### INSTRUCTIONS FOR THE TASK
Render the material again word for word, skipping the pictures in it.

### DATASET CONTENT
****************************************
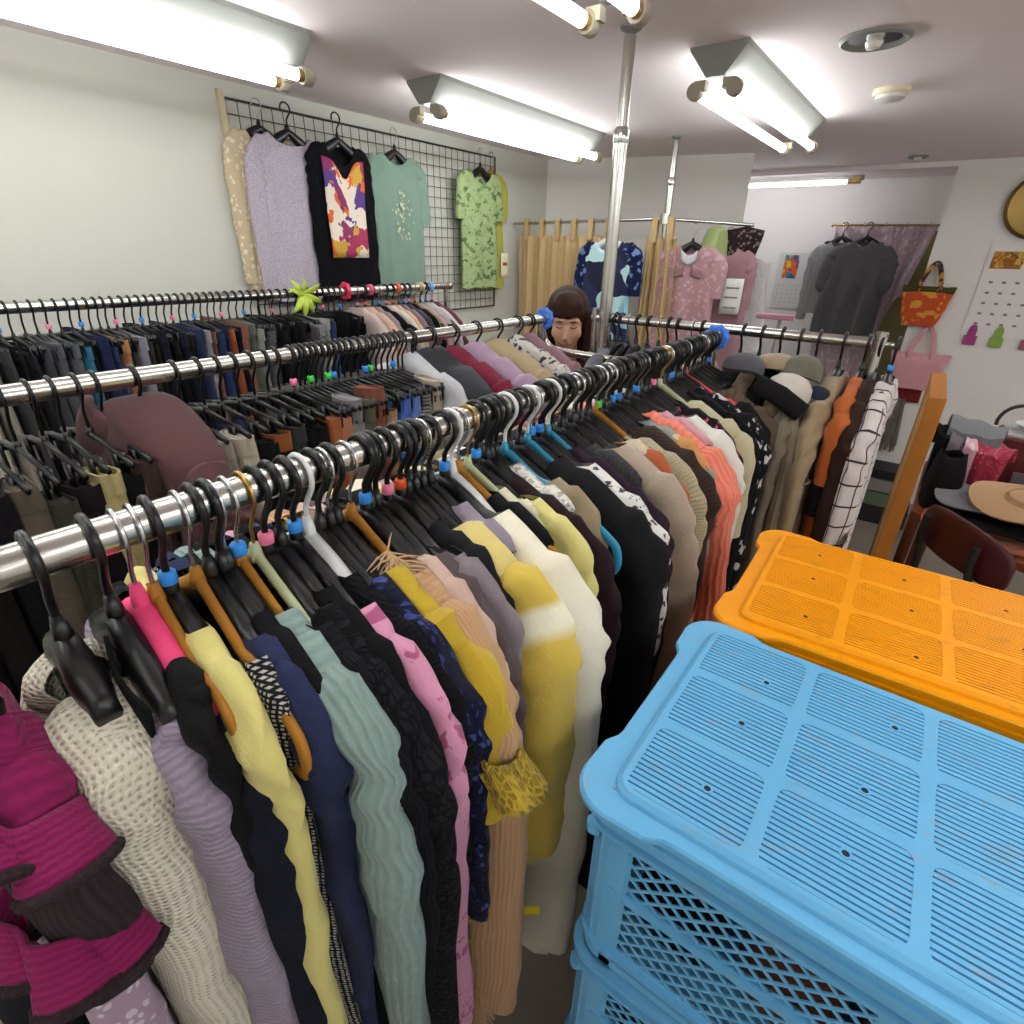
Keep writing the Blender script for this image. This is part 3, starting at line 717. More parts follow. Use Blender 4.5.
g = both(1.12, 'blk', None, 'frilled_blouse', 'coral pink blouse with frilled sleeves', 'blouse', cor, 1, S(w=.222, hem=-.82, T=.022, un=.05, neck=(.02, .02)), S(length=.44, r=.058, rv=.05, out=.016, flare=.35))
ruffle(g, [(.05, -.03, -.15), (.12, -.034, -.17), (.19, -.04, -.21), (.225, -.036, -.26)], .008, .05, 6, cor)
both(1.165, 'blk', 'blue', 'rose_camisole', 'dusty rose sleeveless top', 'top', fab('#d49aa4'), 1, S(w=.19, hem=-.8, T=.014), None)
both(1.215, 'blk', None, 'ivory_coat', 'ivory white coat', 'coat', fab('#dddcd2', bump=.3), 1, S(w=.205, hem=-.95, T=.022, un=.12, neck=(.02, .02), w2=.235), S(length=.72, r=.048, rv=.036, out=.016))
both(1.26, 'blk', 'pink', 'printed_blouse', 'black top with a small pink print', 'top', fab('#1a181b', 'floral', '#c2547a', scale=.8), 1, S(w=.19, hem=-.8, T=.014), S(length=.35, r=.034, rv=.022))
both(1.305, 'sage', None, 'olive_cream_blouse', 'creamy olive blouse with a soft collar', 'blouse', fab('#bfb795', bump=.4), 1, S(w=.205, hem=-.7, T=.022, un=.07, neck=(.02, .02)), S(length=.24, r=.044, rv=.035, out=.02))
both(1.36, 'blk', 'blue', 'inky_knit', 'inky black knit top', 'top', fab('#121215', 'knit'), 2, S(w=.2, hem=-.9, T=.02), S(length=.5, r=.036, rv=.025), where='before the black floral dress')
both(1.42, 'blk', None, 'floral_dress', 'black dress with white floral sprays', 'dress', fab('#15151a', 'floral', '#c9c7c4', scale=.62), 2, S(w=.215, hem=-1.15, T=.026, un=.05, neck=(.02, .02), w2=.24), S(length=.55, r=.045, rv=.035, out=.016))
both(1.475, 'red', None, 'coral_shoulder_shirt', 'black shirt under the coral red hanger', 'shirt', fab('#19181b'), 2, S(w=.195, hem=-1.05, T=.018, un=.17, neck=(.02, .02)), S(length=.6, r=.04, rv=.03))
both(1.53, 'blk', None, 'ribbed_brown_coat', 'brown coat with a ribbed shoulder', 'coat', fab('#4f3f33', 'rib', '#6b5646'), 2, S(w=.22, hem=-1.15, T=.026, un=.09, neck=(.02, .02), w2=.245), S(length=.75, r=.05, rv=.036, out=.016))
# tightly packed plain hangers and dark tops filling the far half of the rail
taken = [.56, .58, .60, .625, .648, .672, .735, .772, .80, .845, .895, .94, .975, 1.03, 1.075, 1.12, 1.165, 1.215, 1.26, 1.305, 1.36, 1.42, 1.475, 1.53]
GX = 'packed hangers along the far half of the front rack'
y = .62
k = 0
while y < 1.665:
    if min(abs(y - q) for q in taken) > .0085:
        k += 1
        h = hanger('blk' if k % 4 else 'wire', (R1X, y, R1Z), math.radians(random.uniform(-2, 3)), None, GX, 'blue' if k % 9 == 4 else 'green' if k == 11 else None, w=.08)
        h['label'] = 'black hanger packed among others along the far half of the front rail'
        y += .03
    else: y += .003
# extra hooks among the near hangers
for y, kd in ((.213, 'wire'), (.335, 'wire'), (.395, 'blk'), (.458, 'blk'), (.486, 'wire'), (.545, 'white')):
    h = hanger(kd, (R1X, y, R1Z), math.radians(-5), {'blk': 'black', 'wire': 'steel hooked black', 'white': 'white'}[kd] + ' hanger without clothes, squeezed between garments on the front rack', 'spare hangers on the front rack', None, w=.09)
# paper tag hanging from the beige cardigan
t = MB().grid(lambda a, b: (.03*a, .002*math.sin(a*3), .012*a - .022*b), 4, 3).build('yellow_tag', solid('yellow_paper', '#e0cf25', .7), solid=.0012)
place(t, (R1X + .245, .40, R1Z - .66), math.radians(25)); tag(t, 'small yellow paper tag hanging low beside the beige cardigan', 'tag')
MB().tube([(.006, 0, 0), (-.002, 0, .03), (-.012, .004, .07)], .0009, 5).build('string', solid('tan_string', '#a8763a', .8), t)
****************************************
### OUTPUT OF THE EXERCISE
Keep writing the Blender script for this image. This is part 3, starting at line 717. More parts follow. Use Blender 4.5.
g = both(1.12, 'blk', None, 'frilled_blouse', 'coral pink blouse with frilled sleeves', 'blouse', cor, 1, S(w=.222, hem=-.82, T=.022, un=.05, neck=(.02, .02)), S(length=.44, r=.058, rv=.05, out=.016, flare=.35))
ruffle(g, [(.05, -.03, -.15), (.12, -.034, -.17), (.19, -.04, -.21), (.225, -.036, -.26)], .008, .05, 6, cor)
both(1.165, 'blk', 'blue', 'rose_camisole', 'dusty rose sleeveless top', 'top', fab('#d49aa4'), 1, S(w=.19, hem=-.8, T=.014), None)
both(1.215, 'blk', None, 'ivory_coat', 'ivory white coat', 'coat', fab('#dddcd2', bump=.3), 1, S(w=.205, hem=-.95, T=.022, un=.12, neck=(.02, .02), w2=.235), S(length=.72, r=.048, rv=.036, out=.016))
both(1.26, 'blk', 'pink', 'printed_blouse', 'black top with a small pink print', 'top', fab('#1a181b', 'floral', '#c2547a', scale=.8), 1, S(w=.19, hem=-.8, T=.014), S(length=.35, r=.034, rv=.022))
both(1.305, 'sage', None, 'olive_cream_blouse', 'creamy olive blouse with a soft collar', 'blouse', fab('#bfb795', bump=.4), 1, S(w=.205, hem=-.7, T=.022, un=.07, neck=(.02, .02)), S(length=.24, r=.044, rv=.035, out=.02))
both(1.36, 'blk', 'blue', 'inky_knit', 'inky black knit top', 'top', fab('#121215', 'knit'), 2, S(w=.2, hem=-.9, T=.02), S(length=.5, r=.036, rv=.025), where='before the black floral dress')
both(1.42, 'blk', None, 'floral_dress', 'black dress with white floral sprays', 'dress', fab('#15151a', 'floral', '#c9c7c4', scale=.62), 2, S(w=.215, hem=-1.15, T=.026, un=.05, neck=(.02, .02), w2=.24), S(length=.55, r=.045, rv=.035, out=.016))
both(1.475, 'red', None, 'coral_shoulder_shirt', 'black shirt under the coral red hanger', 'shirt', fab('#19181b'), 2, S(w=.195, hem=-1.05, T=.018, un=.17, neck=(.02, .02)), S(length=.6, r=.04, rv=.03))
both(1.53, 'blk', None, 'ribbed_brown_coat', 'brown coat with a ribbed shoulder', 'coat', fab('#4f3f33', 'rib', '#6b5646'), 2, S(w=.22, hem=-1.15, T=.026, un=.09, neck=(.02, .02), w2=.245), S(length=.75, r=.05, rv=.036, out=.016))
# tightly packed plain hangers and dark tops filling the far half of the rail
taken = [.56, .58, .60, .625, .648, .672, .735, .772, .80, .845, .895, .94, .975, 1.03, 1.075, 1.12, 1.165, 1.215, 1.26, 1.305, 1.36, 1.42, 1.475, 1.53]
GX = 'packed hangers along the far half of the front rack'
y = .62
k = 0
while y < 1.665:
    if min(abs(y - q) for q in taken) > .0085:
        k += 1
        h = hanger('blk' if k % 4 else 'wire', (R1X, y, R1Z), math.radians(random.uniform(-2, 3)), None, GX, 'blue' if k % 9 == 4 else 'green' if k == 11 else None, w=.08)
        h['label'] = 'black hanger packed among others along the far half of the front rail'
        y += .03
    else: y += .003
# extra hooks among the near hangers
for y, kd in ((.213, 'wire'), (.335, 'wire'), (.395, 'blk'), (.458, 'blk'), (.486, 'wire'), (.545, 'white')):
    h = hanger(kd, (R1X, y, R1Z), math.radians(-5), {'blk': 'black', 'wire': 'steel hooked black', 'white': 'white'}[kd] + ' hanger without clothes, squeezed between garments on the front rack', 'spare hangers on the front rack', None, w=.09)
# paper tag hanging from the beige cardigan
t = MB().grid(lambda a, b: (.03*a, .002*math.sin(a*3), .012*a - .022*b), 4, 3).build('yellow_tag', solid('yellow_paper', '#e0cf25', .7), solid=.0012)
place(t, (R1X + .245, .40, R1Z - .66), math.radians(25)); tag(t, 'small yellow paper tag hanging low beside the beige cardigan', 'tag')
MB().tube([(.006, 0, 0), (-.002, 0, .03), (-.012, .004, .07)], .0009, 5).build('string', solid('tan_string', '#a8763a', .8), t)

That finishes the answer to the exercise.